The Great Dividing Range, which runs from the Blue Mountains down to the Snowy Mountains and into Victoria, divides the region into three areas, namely the coastal strip, a 500km stretch of beautiful beaches that starts from Wollongong all the way to Eden. Sitting on the edge of the Great Dividing Range is a superb natural wonderland of wilderness and country towns. The Southern Highlands are brimming with the sights, sounds, and smells of the Australian bush. Experience the cackle of a kookaburra, the scent of a crushed gum leaf, or catch the flash of a rainbow lorikeet from among the trees. Explore the colonial country towns and see colonial antiques and quality crafts. Accommodation choices range from standard motels to luxury resort hotels and all offer a vast range of leisure activities.

The South Coast

The South Coast is an abundance of beaches, waterways, and rural country towns. The coastline is rich in Aboriginal sites, fishing villages, and undamaged beach settlements. Major highlights in this area include Shoalhaven, Eurobodalla Coast, and the adjoining Illawarra region.

Shoalhaven, home to the famous Jervis Bay, is located on the foothills of the Southern Highlands. Jervis Bay is one of the most beautiful natural harbors in Australia. It was made famous for its naval bases, National Park, and tiny settlements of Husskinson and Vincentia. It is also reputated to have the clearest waters and whitest sands in the whole of Australia. The major attractions include dolphin and whale sightings as well as scuba diving and snorkeling.
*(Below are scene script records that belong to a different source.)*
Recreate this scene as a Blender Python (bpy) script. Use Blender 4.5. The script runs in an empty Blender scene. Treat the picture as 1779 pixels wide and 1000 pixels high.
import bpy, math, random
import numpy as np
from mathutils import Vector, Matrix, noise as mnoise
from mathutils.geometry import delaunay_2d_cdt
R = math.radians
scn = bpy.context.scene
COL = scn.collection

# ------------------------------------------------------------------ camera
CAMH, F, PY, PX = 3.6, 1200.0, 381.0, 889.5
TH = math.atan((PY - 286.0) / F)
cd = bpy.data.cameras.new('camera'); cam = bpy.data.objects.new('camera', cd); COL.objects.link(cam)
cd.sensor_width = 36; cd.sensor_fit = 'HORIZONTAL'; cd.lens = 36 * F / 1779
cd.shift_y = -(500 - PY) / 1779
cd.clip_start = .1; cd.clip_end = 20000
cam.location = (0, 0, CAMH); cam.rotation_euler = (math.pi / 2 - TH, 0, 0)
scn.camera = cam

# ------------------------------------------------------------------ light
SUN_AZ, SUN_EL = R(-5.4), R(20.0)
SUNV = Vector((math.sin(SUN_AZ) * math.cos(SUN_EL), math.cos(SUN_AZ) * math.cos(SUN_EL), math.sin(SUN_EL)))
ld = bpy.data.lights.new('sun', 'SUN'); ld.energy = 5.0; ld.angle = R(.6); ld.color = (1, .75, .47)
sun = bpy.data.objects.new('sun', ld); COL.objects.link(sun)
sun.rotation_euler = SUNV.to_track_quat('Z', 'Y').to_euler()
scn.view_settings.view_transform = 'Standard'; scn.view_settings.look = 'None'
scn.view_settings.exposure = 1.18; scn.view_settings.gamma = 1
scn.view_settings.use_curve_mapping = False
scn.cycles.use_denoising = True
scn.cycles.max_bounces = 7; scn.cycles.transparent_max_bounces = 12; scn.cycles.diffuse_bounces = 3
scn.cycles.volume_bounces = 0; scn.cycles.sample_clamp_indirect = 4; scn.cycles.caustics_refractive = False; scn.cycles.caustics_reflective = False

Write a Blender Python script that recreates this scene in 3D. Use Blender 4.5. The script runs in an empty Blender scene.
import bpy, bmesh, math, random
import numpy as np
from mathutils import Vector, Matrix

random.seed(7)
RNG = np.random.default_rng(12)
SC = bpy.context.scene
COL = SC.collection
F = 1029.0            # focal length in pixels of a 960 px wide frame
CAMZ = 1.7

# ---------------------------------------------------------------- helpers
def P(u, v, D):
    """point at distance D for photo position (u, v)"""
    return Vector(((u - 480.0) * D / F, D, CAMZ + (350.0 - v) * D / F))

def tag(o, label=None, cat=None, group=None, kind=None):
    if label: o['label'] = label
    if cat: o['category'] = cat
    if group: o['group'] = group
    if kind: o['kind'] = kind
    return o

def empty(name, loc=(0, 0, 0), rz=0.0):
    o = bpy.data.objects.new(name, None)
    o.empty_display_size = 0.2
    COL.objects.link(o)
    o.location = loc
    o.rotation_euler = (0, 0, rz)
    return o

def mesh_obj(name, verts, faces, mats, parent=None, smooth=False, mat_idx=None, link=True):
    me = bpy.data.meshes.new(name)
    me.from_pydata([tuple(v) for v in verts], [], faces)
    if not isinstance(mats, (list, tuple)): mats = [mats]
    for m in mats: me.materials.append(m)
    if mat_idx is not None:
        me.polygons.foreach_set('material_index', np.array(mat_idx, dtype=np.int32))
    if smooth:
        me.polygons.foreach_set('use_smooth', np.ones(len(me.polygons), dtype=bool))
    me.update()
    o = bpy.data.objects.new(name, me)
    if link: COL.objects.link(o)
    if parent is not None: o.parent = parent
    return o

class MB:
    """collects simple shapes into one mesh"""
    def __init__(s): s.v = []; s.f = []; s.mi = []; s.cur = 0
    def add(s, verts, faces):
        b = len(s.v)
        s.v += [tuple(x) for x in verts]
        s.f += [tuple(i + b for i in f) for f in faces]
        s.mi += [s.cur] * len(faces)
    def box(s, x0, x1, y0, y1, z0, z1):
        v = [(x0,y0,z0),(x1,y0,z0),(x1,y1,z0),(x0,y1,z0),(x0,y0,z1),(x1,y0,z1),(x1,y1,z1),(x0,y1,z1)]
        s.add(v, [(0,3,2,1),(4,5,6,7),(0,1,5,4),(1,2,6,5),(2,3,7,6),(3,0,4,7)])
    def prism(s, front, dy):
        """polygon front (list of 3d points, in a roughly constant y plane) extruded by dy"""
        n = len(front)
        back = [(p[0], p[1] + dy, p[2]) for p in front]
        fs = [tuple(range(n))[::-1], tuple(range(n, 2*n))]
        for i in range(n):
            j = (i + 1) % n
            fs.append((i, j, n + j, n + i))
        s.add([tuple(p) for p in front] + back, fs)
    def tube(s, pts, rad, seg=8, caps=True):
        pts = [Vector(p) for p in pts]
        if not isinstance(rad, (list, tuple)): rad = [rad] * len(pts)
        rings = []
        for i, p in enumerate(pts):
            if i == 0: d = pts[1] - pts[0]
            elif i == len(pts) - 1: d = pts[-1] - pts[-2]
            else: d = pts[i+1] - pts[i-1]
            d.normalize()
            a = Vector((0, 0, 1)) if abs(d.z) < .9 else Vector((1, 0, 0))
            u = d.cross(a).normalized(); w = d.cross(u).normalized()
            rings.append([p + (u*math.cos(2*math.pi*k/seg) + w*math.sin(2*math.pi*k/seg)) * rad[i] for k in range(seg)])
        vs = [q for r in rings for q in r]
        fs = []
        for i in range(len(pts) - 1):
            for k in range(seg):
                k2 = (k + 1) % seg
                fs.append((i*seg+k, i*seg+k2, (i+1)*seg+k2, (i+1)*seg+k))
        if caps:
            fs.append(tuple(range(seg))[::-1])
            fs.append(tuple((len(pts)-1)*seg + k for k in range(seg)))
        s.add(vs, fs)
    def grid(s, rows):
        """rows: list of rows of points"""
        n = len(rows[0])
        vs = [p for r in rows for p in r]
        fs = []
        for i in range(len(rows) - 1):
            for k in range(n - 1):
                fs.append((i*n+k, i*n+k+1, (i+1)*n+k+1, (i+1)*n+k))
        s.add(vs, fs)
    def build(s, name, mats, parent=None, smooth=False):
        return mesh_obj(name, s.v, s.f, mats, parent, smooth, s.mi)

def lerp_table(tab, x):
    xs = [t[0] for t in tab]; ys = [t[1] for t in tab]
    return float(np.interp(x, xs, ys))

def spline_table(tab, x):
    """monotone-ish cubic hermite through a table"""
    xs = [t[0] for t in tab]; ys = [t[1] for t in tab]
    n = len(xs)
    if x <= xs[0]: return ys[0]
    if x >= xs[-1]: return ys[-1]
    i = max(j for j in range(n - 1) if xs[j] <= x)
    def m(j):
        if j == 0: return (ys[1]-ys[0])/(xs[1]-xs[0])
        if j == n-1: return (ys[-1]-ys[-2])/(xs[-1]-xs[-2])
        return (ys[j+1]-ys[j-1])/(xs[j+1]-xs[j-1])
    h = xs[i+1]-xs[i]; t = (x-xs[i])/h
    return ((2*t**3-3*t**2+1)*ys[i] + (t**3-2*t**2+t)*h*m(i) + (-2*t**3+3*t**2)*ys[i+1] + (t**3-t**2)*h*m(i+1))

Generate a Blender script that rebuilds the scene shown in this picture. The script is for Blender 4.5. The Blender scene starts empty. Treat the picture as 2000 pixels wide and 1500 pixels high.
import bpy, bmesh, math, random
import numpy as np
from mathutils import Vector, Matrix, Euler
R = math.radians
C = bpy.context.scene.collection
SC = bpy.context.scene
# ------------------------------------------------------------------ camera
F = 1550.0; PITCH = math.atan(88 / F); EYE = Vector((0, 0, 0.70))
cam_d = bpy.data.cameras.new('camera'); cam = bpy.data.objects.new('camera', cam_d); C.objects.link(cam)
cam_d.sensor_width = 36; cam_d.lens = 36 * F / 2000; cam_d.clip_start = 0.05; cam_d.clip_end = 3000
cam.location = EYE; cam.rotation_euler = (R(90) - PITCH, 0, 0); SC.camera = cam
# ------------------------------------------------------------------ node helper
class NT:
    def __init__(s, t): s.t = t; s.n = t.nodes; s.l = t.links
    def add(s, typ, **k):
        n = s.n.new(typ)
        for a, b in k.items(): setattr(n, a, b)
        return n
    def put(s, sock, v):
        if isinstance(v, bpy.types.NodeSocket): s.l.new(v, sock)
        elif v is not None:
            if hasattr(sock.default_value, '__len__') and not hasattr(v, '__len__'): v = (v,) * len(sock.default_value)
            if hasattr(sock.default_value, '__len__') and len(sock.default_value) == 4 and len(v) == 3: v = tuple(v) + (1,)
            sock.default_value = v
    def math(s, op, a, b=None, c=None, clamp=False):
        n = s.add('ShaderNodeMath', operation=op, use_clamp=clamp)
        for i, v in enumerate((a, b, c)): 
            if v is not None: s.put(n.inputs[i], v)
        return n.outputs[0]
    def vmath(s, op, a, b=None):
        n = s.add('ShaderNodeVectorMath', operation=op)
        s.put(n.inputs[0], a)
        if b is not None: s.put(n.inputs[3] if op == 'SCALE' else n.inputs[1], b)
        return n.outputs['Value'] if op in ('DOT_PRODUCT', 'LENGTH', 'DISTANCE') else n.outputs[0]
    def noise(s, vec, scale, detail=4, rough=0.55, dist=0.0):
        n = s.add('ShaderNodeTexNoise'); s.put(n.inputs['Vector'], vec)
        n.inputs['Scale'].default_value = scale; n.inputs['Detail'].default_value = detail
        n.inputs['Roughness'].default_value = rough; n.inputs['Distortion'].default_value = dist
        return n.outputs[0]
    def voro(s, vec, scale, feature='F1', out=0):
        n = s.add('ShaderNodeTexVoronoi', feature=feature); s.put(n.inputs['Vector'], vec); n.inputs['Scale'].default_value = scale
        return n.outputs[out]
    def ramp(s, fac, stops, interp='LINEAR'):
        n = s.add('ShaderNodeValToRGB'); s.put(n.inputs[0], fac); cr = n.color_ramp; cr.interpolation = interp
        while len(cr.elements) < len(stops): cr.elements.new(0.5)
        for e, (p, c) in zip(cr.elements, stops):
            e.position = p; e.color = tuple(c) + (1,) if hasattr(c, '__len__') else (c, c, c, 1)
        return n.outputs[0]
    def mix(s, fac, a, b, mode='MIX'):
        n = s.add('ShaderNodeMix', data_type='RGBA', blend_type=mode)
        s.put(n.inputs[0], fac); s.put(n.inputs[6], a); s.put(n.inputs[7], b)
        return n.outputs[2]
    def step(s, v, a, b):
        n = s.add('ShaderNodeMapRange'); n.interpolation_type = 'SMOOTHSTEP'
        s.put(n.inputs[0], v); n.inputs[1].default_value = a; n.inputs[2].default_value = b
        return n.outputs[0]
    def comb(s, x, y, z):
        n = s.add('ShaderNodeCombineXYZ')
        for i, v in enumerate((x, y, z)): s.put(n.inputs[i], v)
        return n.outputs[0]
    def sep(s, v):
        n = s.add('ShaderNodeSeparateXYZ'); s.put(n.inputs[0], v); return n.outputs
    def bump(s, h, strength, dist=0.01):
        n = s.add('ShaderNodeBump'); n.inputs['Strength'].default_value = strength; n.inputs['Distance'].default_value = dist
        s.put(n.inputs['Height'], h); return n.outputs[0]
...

The Eurobodalla Coast, which literally means the "Land of Many Waters" in Aboriginal language, is famous for its over 100km of coastline and natural forest. Major town highlights include Nelligen and Central Tilba. The former is situated on Clyde River and its rich history is closely linked to its waterway. In the early days, Nelligen was a busy port and trade and commerce center and was much bigger than it is today. Most trades and goods from the hinterland to Sydney and further destinations will have to go through Nelligen and vice versa. The barrier to the coast formed by the Clyde River was finally violated with the construction of a bridge, which then linked the road from the Southern Highlands to Princess Highway and to Batesman Bay. After that, the commercial center for the region gradually shifted to Batesman Bay.

Central Tilba is a historic farming village, backed by the 800 meters high Mount Dromedary. This town is famous for its weatherboard cottages and shops, now housing some of the region's finest cafes and craft shops, as well as cheese and wine. The cheese factory and wineries are all open to visitors.

The main highlight of the Illawarra region is Wollongong, the third largest city in the state. Situated on a coastline of wonderful surf beaches and backed by Mount Kembla and Mount Kiera, Wollongong is popular for its 17 surf beaches, lighthouse, harbor, and seafood restaurants. Another of Wollongong's pride is its art gallery, which is also Australia's largest regional gallery that houses a massive collection of 20th century paintings and sculptures. Diversity of culture is also reflected here with the Nan Tien Temple, the largest Buddhist temple in the Southern Hemisphere that was built for the large Chinese community of Sydney.